Receiver Function Velocity Analysis Technique and Its Application to Remove Multiples

Results of P wave receiver function (RF) analysis (e.g., H ‐ κ stacking, common conversion point (CCP) stacking, and migration) depend on the velocity models employed. Converted phases of crustal and upper mantle discontinuities are often interfered by multiple reflections from shallower structures, adding further complexity to the interpretation of P wave RF images. In this study, we propose a receiver function velocity analysis technique (RFVAT) that can constrain the velocity structure above discontinuities and remove multiple reflections arising from target discontinuities.

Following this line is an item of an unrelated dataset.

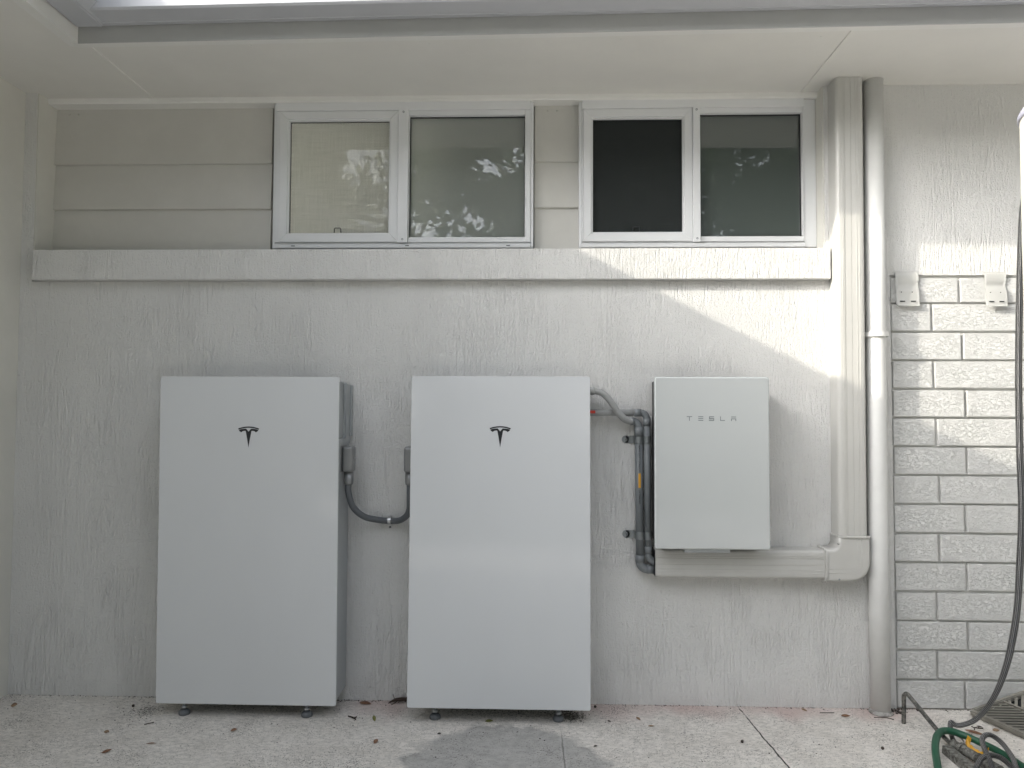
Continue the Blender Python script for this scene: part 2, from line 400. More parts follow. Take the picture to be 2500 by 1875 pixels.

By scanning the amplitude spectra of the Ps and PpPs phases, we can obtain precise arrival times of these phases for interfaces above 250 km (errors < 0.13 s) and derive the average velocities and thicknesses of the layers between interfaces in the crust and upper mantle. Synthetic experiments are used to demonstrate that crustal and upper mantle discontinuities can be coherently identified and that multiple reflections can be effectively removed in the CCP stacking images of P wave RFs using the RFVAT even with low signal‐to‐noise ratio data. By applying the proposed RFVAT to real P wave RF data from the northeastern part of the North China Craton, we achieve an improvement in CCP stacking image of lithospheric discontinuities, especially for the lithosphere‐asthenosphere boundary (LAB). Our P wave RF images reveal distinct lateral variations of the LAB depth. The lithospheric thickness extends to ~120 km beneath the central orogenic belt and decreases sharply to ~80 km at the west edge of the eastern block, consistent with previous S wave RF studies.